What is being asked: Reproduce the material in full, unchanged.

Supplied data:
▶

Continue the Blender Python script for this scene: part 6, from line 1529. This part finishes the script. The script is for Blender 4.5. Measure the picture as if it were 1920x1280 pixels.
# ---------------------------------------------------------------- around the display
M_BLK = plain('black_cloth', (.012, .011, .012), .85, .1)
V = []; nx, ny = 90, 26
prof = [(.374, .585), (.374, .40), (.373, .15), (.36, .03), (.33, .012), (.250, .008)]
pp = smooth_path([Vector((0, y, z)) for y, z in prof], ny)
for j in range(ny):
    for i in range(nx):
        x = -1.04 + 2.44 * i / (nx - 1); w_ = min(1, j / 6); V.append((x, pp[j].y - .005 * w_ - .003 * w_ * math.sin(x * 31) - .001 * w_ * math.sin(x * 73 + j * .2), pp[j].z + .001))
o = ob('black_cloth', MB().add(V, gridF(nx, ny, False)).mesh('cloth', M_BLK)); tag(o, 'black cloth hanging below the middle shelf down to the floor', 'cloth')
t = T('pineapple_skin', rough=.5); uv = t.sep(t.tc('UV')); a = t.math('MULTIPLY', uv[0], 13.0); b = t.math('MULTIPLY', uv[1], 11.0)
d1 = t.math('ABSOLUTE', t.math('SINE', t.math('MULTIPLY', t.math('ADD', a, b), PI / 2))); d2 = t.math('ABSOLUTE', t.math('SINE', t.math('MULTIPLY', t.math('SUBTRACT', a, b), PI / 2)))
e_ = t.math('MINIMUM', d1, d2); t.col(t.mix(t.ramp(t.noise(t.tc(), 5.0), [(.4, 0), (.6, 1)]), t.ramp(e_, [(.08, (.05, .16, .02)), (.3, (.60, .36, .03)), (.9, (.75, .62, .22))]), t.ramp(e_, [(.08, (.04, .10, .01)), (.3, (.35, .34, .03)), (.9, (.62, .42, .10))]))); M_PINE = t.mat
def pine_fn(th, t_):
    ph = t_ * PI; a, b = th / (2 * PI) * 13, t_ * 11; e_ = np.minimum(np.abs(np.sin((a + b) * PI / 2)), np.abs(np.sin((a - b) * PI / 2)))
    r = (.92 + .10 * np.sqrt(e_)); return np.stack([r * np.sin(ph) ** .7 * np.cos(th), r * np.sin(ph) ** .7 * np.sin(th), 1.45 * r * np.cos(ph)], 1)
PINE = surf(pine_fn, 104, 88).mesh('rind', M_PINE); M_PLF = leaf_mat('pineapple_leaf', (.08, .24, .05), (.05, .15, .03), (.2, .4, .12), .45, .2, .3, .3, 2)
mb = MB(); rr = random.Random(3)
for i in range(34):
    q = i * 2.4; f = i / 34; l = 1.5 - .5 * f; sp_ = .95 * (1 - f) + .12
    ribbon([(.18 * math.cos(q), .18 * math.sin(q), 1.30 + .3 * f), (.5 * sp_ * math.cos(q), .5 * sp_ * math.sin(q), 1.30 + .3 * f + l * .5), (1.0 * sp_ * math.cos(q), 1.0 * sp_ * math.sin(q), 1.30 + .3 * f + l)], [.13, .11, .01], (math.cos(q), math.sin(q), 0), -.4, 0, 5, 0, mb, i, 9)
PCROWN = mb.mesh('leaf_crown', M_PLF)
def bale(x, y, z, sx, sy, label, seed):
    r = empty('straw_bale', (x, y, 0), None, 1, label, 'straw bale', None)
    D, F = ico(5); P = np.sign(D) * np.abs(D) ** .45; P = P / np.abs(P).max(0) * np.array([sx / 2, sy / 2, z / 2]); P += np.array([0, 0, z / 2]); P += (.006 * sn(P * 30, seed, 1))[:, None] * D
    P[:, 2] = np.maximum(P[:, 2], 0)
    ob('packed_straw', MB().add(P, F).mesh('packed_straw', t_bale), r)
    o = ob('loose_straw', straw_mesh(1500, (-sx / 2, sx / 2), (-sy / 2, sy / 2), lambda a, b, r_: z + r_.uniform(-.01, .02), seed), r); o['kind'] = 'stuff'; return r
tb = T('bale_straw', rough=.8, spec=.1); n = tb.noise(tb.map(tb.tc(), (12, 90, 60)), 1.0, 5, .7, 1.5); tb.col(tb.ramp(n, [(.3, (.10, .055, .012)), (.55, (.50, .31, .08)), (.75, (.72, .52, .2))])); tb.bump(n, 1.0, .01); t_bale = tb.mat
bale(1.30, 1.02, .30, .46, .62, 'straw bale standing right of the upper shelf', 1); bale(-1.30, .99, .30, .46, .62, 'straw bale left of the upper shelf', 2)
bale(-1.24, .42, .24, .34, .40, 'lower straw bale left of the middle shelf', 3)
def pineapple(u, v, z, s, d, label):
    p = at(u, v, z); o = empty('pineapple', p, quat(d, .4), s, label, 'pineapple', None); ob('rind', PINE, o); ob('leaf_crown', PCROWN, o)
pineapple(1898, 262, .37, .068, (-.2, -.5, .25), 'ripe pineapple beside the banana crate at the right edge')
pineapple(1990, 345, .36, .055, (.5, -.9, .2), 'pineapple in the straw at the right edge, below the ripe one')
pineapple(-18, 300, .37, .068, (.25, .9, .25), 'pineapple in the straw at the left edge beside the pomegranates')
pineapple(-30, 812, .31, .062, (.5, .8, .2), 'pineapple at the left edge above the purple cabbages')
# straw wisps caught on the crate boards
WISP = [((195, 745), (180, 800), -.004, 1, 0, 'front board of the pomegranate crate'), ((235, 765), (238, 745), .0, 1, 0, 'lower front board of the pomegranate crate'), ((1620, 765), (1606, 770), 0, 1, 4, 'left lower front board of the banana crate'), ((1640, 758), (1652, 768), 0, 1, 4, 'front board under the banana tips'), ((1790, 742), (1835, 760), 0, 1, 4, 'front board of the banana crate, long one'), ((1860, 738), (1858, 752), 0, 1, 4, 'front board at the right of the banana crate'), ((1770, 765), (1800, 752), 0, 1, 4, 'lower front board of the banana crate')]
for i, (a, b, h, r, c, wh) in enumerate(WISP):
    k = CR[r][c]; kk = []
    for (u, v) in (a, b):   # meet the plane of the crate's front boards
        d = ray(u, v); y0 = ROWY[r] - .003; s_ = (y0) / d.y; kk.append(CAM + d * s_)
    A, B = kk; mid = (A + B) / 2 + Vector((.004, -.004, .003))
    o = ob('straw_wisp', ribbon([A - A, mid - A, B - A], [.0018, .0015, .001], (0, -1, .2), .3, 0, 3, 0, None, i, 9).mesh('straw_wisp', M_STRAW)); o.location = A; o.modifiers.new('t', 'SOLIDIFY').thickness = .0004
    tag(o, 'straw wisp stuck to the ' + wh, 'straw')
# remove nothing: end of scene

◀

Task solution:
Continue the Blender Python script for this scene: part 6, from line 1529. This part finishes the script. The script is for Blender 4.5. Measure the picture as if it were 1920x1280 pixels.
# ---------------------------------------------------------------- around the display
M_BLK = plain('black_cloth', (.012, .011, .012), .85, .1)
V = []; nx, ny = 90, 26
prof = [(.374, .585), (.374, .40), (.373, .15), (.36, .03), (.33, .012), (.250, .008)]
pp = smooth_path([Vector((0, y, z)) for y, z in prof], ny)
for j in range(ny):
    for i in range(nx):
        x = -1.04 + 2.44 * i / (nx - 1); w_ = min(1, j / 6); V.append((x, pp[j].y - .005 * w_ - .003 * w_ * math.sin(x * 31) - .001 * w_ * math.sin(x * 73 + j * .2), pp[j].z + .001))
o = ob('black_cloth', MB().add(V, gridF(nx, ny, False)).mesh('cloth', M_BLK)); tag(o, 'black cloth hanging below the middle shelf down to the floor', 'cloth')
t = T('pineapple_skin', rough=.5); uv = t.sep(t.tc('UV')); a = t.math('MULTIPLY', uv[0], 13.0); b = t.math('MULTIPLY', uv[1], 11.0)
d1 = t.math('ABSOLUTE', t.math('SINE', t.math('MULTIPLY', t.math('ADD', a, b), PI / 2))); d2 = t.math('ABSOLUTE', t.math('SINE', t.math('MULTIPLY', t.math('SUBTRACT', a, b), PI / 2)))
e_ = t.math('MINIMUM', d1, d2); t.col(t.mix(t.ramp(t.noise(t.tc(), 5.0), [(.4, 0), (.6, 1)]), t.ramp(e_, [(.08, (.05, .16, .02)), (.3, (.60, .36, .03)), (.9, (.75, .62, .22))]), t.ramp(e_, [(.08, (.04, .10, .01)), (.3, (.35, .34, .03)), (.9, (.62, .42, .10))]))); M_PINE = t.mat
def pine_fn(th, t_):
    ph = t_ * PI; a, b = th / (2 * PI) * 13, t_ * 11; e_ = np.minimum(np.abs(np.sin((a + b) * PI / 2)), np.abs(np.sin((a - b) * PI / 2)))
    r = (.92 + .10 * np.sqrt(e_)); return np.stack([r * np.sin(ph) ** .7 * np.cos(th), r * np.sin(ph) ** .7 * np.sin(th), 1.45 * r * np.cos(ph)], 1)
PINE = surf(pine_fn, 104, 88).mesh('rind', M_PINE); M_PLF = leaf_mat('pineapple_leaf', (.08, .24, .05), (.05, .15, .03), (.2, .4, .12), .45, .2, .3, .3, 2)
mb = MB(); rr = random.Random(3)
for i in range(34):
    q = i * 2.4; f = i / 34; l = 1.5 - .5 * f; sp_ = .95 * (1 - f) + .12
    ribbon([(.18 * math.cos(q), .18 * math.sin(q), 1.30 + .3 * f), (.5 * sp_ * math.cos(q), .5 * sp_ * math.sin(q), 1.30 + .3 * f + l * .5), (1.0 * sp_ * math.cos(q), 1.0 * sp_ * math.sin(q), 1.30 + .3 * f + l)], [.13, .11, .01], (math.cos(q), math.sin(q), 0), -.4, 0, 5, 0, mb, i, 9)
PCROWN = mb.mesh('leaf_crown', M_PLF)
def bale(x, y, z, sx, sy, label, seed):
    r = empty('straw_bale', (x, y, 0), None, 1, label, 'straw bale', None)
    D, F = ico(5); P = np.sign(D) * np.abs(D) ** .45; P = P / np.abs(P).max(0) * np.array([sx / 2, sy / 2, z / 2]); P += np.array([0, 0, z / 2]); P += (.006 * sn(P * 30, seed, 1))[:, None] * D
    P[:, 2] = np.maximum(P[:, 2], 0)
    ob('packed_straw', MB().add(P, F).mesh('packed_straw', t_bale), r)
    o = ob('loose_straw', straw_mesh(1500, (-sx / 2, sx / 2), (-sy / 2, sy / 2), lambda a, b, r_: z + r_.uniform(-.01, .02), seed), r); o['kind'] = 'stuff'; return r
tb = T('bale_straw', rough=.8, spec=.1); n = tb.noise(tb.map(tb.tc(), (12, 90, 60)), 1.0, 5, .7, 1.5); tb.col(tb.ramp(n, [(.3, (.10, .055, .012)), (.55, (.50, .31, .08)), (.75, (.72, .52, .2))])); tb.bump(n, 1.0, .01); t_bale = tb.mat
bale(1.30, 1.02, .30, .46, .62, 'straw bale standing right of the upper shelf', 1); bale(-1.30, .99, .30, .46, .62, 'straw bale left of the upper shelf', 2)
bale(-1.24, .42, .24, .34, .40, 'lower straw bale left of the middle shelf', 3)
def pineapple(u, v, z, s, d, label):
    p = at(u, v, z); o = empty('pineapple', p, quat(d, .4), s, label, 'pineapple', None); ob('rind', PINE, o); ob('leaf_crown', PCROWN, o)
pineapple(1898, 262, .37, .068, (-.2, -.5, .25), 'ripe pineapple beside the banana crate at the right edge')
pineapple(1990, 345, .36, .055, (.5, -.9, .2), 'pineapple in the straw at the right edge, below the ripe one')
pineapple(-18, 300, .37, .068, (.25, .9, .25), 'pineapple in the straw at the left edge beside the pomegranates')
pineapple(-30, 812, .31, .062, (.5, .8, .2), 'pineapple at the left edge above the purple cabbages')
# straw wisps caught on the crate boards
WISP = [((195, 745), (180, 800), -.004, 1, 0, 'front board of the pomegranate crate'), ((235, 765), (238, 745), .0, 1, 0, 'lower front board of the pomegranate crate'), ((1620, 765), (1606, 770), 0, 1, 4, 'left lower front board of the banana crate'), ((1640, 758), (1652, 768), 0, 1, 4, 'front board under the banana tips'), ((1790, 742), (1835, 760), 0, 1, 4, 'front board of the banana crate, long one'), ((1860, 738), (1858, 752), 0, 1, 4, 'front board at the right of the banana crate'), ((1770, 765), (1800, 752), 0, 1, 4, 'lower front board of the banana crate')]
for i, (a, b, h, r, c, wh) in enumerate(WISP):
    k = CR[r][c]; kk = []
    for (u, v) in (a, b):   # meet the plane of the crate's front boards
        d = ray(u, v); y0 = ROWY[r] - .003; s_ = (y0) / d.y; kk.append(CAM + d * s_)
    A, B = kk; mid = (A + B) / 2 + Vector((.004, -.004, .003))
    o = ob('straw_wisp', ribbon([A - A, mid - A, B - A], [.0018, .0015, .001], (0, -1, .2), .3, 0, 3, 0, None, i, 9).mesh('straw_wisp', M_STRAW)); o.location = A; o.modifiers.new('t', 'SOLIDIFY').thickness = .0004
    tag(o, 'straw wisp stuck to the ' + wh, 'straw')
# remove nothing: end of scene